La référence au droit naturel
En fin de compte, mieux vaut s’en référer au droit naturel des principes libéraux et des droits inaliénables de l’Homme (conception déontologique kantienne, selon laquelle « Il ne peut y avoir de nécessité qui rende légal ce qui est injuste ») que de promouvoir un droit positiviste aux contours bien fragiles et aux conséquences incalculables à moyen terme. Le rapport coûts / avantages bascule finalement ainsi rapidement du côté des coûts. En effet, la solution utilitariste entraîne le risque d’une institutionnalisation qui conduirait à des abus incontrôlables. Problème de l’utilitarisme en général, insiste l’auteur, rappelant que Jeremy Bentham était d’ailleurs un adversaire de la doctrine des droits de l’homme, qu’il jugeait trop métaphysique.
Michel Terestchenko dénonce ensuite l’hypothèse jugée fallacieuse et perverse de la bombe à retardement, sur laquelle repose tout l’édifice de ces théories, en démontrant le caractère très simpliste, comme il dénonce le caractère subversif de la série 24 heures (que je ne connais pas), qui semble légitimer complètement l’efficacité de la torture et banaliser son usage aux yeux du grand public comme, plus grave, de nombreux militaires.
Reposant, ainsi, sur des postulats de départ erronés, relevant de la fable, l’auteur en arrive à mettre en lumière le paradoxe de l’hypothèse machiavélienne, démentie par la démarche propre à la pensée de Machiavel lui-même, qui ne se base que sur la vérité effective plutôt que l’imagination, démarche pragmatique de type empirico-critique, qui juge le recours à la torture irréaliste, plutôt qu’immorale ou interdite, « requérant des conditions préalables si nombreuses qu’elles n’ont aucune chance ou plutôt aucun risque d’être réunies ».
Une démonstration brillante et convaincante
Au-delà, la réflexion liée à la compatibilité pas forcément automatique entre démocratie et décence (on pourrait dire « liberté ») est très intéressante. La réflexion est de qualité mais, à mon avis, et c’est le seul reproche que je ferai à cette brillante démonstration, l’auteur a tort de s’appuyer sur la controverse entre Kant et Benjamin Constant au sujet du « droit de mentir », que le second philosophe défend dans une thématique passionnante basée sur les droits et devoirs, le devoir de vérité s’imposant uniquement envers celui qui y a droit (pas, par exemple, pour un assassin qui vous demanderait où se cache votre meilleur ami).

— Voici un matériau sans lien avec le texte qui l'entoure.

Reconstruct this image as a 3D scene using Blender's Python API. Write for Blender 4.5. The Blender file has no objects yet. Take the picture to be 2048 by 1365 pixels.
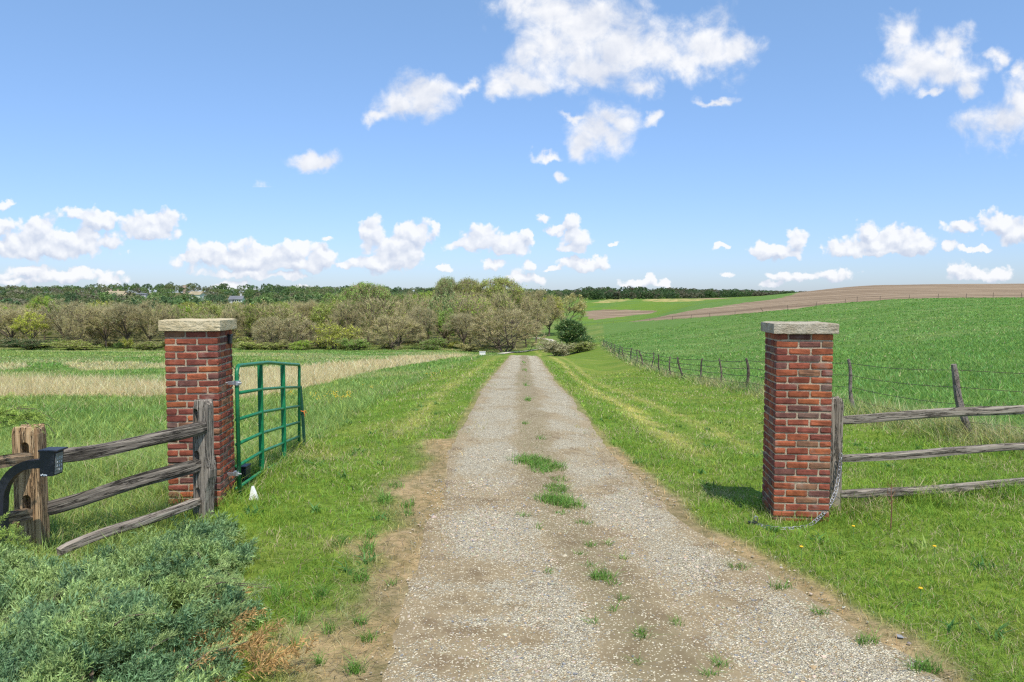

En effet, notre auteur (p.172) fait dire à Benjamin Constant que, de la même manière, il justifierait le recours à la torture pour ceux qui perdent leurs droits en renonçant à leurs devoirs. Je ne suis pas certain que Benjamin Constant approuverait (étant d’accord, pour ma part, avec sa proposition au sujet de la vérité).
Mais la démonstration n’en reste pas moins brillante et convaincante, rendant cet ouvrage vraiment remarquable et de mon point de vue absolument excellent, avec une forte mise en garde sur les dangers de l’immixtion de l’État dans les droits les plus fondamentaux de l’homme, qui doivent rester intangibles plutôt que de souffrir les exceptions, sources de dérives incontrôlables. Un ouvrage magistral à haute portée pratique et philosophique.
— Michel Terestchenko, Du bon usage de la torture, ou comment les démocraties justifient l’injustifiable, Éditions La Découverte, collection Cahiers libres, octobre 2008, 215 pages.